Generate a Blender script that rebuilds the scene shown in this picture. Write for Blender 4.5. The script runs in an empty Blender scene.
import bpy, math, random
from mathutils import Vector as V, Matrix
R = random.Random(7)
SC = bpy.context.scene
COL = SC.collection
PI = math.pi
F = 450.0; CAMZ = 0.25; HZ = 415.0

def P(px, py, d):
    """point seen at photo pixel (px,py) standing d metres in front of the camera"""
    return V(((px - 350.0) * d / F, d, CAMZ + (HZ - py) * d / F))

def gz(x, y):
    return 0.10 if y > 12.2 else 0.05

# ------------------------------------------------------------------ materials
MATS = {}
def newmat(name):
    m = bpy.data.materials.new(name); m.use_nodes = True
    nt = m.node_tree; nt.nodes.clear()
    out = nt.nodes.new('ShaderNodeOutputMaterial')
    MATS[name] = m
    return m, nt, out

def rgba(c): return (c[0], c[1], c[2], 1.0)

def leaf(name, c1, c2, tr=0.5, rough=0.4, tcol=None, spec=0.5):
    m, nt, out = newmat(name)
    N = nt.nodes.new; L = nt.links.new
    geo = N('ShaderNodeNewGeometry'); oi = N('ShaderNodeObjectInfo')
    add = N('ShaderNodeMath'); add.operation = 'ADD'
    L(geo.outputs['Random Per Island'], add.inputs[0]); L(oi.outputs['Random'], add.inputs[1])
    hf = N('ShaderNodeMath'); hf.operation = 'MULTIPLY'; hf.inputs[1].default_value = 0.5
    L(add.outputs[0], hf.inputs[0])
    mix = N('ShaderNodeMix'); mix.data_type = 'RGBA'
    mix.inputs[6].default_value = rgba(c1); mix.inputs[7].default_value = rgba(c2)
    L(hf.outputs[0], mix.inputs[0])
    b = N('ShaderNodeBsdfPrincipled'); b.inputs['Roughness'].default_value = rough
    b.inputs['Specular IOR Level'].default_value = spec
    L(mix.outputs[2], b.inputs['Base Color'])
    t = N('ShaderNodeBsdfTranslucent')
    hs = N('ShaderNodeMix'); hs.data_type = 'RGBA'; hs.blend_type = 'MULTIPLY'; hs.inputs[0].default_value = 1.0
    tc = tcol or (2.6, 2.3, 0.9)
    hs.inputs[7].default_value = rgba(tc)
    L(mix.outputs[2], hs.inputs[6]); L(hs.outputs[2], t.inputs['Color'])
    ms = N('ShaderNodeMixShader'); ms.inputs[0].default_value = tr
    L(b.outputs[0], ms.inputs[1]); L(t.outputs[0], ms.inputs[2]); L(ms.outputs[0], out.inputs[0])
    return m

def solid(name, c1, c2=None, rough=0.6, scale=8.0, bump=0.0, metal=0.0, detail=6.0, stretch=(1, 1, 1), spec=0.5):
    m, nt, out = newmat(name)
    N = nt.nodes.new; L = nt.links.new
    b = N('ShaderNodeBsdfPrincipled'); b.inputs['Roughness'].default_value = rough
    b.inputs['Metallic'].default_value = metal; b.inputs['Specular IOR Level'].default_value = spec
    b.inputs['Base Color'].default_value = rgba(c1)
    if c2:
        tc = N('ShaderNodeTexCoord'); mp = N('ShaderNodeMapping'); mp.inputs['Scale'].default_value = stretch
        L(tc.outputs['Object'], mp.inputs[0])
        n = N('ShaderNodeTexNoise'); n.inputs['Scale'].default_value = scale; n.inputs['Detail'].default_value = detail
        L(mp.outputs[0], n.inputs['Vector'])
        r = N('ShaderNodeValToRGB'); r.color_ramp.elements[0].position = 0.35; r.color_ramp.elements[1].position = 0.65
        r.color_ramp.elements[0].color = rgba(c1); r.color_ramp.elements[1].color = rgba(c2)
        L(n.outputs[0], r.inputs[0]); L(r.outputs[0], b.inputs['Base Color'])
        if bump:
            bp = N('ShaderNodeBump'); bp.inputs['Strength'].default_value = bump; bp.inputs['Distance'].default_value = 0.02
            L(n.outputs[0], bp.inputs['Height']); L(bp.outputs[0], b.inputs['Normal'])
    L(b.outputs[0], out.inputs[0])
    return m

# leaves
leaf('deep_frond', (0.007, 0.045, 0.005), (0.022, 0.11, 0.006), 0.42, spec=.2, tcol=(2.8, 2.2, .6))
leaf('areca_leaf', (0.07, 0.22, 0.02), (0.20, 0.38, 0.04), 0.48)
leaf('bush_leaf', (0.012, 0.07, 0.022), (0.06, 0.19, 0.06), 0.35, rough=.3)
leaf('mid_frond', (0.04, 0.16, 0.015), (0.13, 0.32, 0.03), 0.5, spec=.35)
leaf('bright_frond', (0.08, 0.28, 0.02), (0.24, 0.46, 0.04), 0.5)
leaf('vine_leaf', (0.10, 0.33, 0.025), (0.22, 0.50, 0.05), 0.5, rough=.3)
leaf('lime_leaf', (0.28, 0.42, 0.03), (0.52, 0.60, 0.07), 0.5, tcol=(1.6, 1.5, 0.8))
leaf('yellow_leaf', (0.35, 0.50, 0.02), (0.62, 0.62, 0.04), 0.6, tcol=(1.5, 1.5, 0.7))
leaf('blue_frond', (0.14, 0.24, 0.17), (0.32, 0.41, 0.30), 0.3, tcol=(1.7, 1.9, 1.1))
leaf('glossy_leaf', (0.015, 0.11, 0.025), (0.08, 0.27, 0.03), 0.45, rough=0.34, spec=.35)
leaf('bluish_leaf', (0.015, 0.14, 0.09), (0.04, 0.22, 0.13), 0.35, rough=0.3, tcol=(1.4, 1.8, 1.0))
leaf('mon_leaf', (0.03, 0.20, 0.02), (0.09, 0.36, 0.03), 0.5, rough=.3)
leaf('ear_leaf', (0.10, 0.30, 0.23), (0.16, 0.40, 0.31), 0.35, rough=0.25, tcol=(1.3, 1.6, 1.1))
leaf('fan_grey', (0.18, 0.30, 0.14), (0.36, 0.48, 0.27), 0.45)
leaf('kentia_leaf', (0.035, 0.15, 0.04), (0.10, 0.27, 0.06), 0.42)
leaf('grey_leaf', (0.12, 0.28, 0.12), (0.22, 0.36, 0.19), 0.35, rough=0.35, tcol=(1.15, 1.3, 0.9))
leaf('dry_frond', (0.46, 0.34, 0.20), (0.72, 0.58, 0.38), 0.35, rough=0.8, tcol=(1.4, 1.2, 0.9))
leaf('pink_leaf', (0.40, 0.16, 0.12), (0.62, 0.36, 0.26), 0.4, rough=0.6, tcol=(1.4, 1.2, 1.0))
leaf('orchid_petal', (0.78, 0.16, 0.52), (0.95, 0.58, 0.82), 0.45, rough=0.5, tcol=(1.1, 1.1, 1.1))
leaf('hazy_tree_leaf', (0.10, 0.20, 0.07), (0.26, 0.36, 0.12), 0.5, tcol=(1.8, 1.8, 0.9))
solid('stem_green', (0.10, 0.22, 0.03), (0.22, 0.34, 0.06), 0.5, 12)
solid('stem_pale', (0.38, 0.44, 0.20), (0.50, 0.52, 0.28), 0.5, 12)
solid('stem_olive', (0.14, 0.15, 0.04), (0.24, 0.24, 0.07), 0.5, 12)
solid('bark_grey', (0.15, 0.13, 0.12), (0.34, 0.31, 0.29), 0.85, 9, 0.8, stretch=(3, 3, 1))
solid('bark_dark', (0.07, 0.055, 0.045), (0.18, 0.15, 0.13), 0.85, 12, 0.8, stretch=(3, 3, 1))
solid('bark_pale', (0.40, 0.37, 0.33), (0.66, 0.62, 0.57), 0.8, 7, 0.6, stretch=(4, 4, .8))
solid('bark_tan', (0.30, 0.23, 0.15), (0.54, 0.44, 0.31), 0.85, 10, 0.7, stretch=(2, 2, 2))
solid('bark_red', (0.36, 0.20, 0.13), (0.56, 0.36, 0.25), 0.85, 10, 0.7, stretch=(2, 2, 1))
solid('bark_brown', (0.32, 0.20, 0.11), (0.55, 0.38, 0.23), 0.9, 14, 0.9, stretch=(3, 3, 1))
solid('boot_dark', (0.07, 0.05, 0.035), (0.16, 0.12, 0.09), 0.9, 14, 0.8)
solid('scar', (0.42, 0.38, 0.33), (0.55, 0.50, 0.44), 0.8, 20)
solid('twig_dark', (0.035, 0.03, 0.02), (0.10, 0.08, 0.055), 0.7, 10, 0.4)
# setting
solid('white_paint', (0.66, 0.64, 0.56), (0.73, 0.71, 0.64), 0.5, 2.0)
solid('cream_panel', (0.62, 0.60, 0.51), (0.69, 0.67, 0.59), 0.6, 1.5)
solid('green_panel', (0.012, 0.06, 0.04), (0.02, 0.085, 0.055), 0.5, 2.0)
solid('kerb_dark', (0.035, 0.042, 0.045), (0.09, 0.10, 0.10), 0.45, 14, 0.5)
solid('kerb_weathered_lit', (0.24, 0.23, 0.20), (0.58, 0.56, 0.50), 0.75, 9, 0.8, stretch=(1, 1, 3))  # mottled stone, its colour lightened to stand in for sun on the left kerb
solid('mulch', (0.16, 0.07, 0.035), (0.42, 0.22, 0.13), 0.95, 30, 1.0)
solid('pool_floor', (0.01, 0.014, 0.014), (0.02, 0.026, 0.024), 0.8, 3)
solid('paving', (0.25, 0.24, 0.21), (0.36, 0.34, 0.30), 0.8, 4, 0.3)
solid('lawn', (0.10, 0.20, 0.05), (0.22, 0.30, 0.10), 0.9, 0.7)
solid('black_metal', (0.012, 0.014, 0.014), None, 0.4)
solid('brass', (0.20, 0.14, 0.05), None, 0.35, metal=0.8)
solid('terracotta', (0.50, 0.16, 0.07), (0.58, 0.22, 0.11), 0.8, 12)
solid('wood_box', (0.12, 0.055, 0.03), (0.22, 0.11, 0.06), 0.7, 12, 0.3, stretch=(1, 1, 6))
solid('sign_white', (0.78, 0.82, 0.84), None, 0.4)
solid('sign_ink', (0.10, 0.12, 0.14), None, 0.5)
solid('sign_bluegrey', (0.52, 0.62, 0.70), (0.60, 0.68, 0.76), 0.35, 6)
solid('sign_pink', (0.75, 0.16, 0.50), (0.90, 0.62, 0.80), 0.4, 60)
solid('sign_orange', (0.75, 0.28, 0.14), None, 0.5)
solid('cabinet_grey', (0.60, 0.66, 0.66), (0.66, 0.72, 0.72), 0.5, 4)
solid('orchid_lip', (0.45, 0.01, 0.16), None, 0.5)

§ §

# WHAT IS BEING ASKED:
Copy exactly, and only, the lines from the one containing "tcol=(2.8, 2.2, .6))" through the one containing "tcol=(1.7, 1.9, 1.1))".

# THE RESULT:
leaf('deep_frond', (0.007, 0.045, 0.005), (0.022, 0.11, 0.006), 0.42, spec=.2, tcol=(2.8, 2.2, .6))
leaf('areca_leaf', (0.07, 0.22, 0.02), (0.20, 0.38, 0.04), 0.48)
leaf('bush_leaf', (0.012, 0.07, 0.022), (0.06, 0.19, 0.06), 0.35, rough=.3)
leaf('mid_frond', (0.04, 0.16, 0.015), (0.13, 0.32, 0.03), 0.5, spec=.35)
leaf('bright_frond', (0.08, 0.28, 0.02), (0.24, 0.46, 0.04), 0.5)
leaf('vine_leaf', (0.10, 0.33, 0.025), (0.22, 0.50, 0.05), 0.5, rough=.3)
leaf('lime_leaf', (0.28, 0.42, 0.03), (0.52, 0.60, 0.07), 0.5, tcol=(1.6, 1.5, 0.8))
leaf('yellow_leaf', (0.35, 0.50, 0.02), (0.62, 0.62, 0.04), 0.6, tcol=(1.5, 1.5, 0.7))
leaf('blue_frond', (0.14, 0.24, 0.17), (0.32, 0.41, 0.30), 0.3, tcol=(1.7, 1.9, 1.1))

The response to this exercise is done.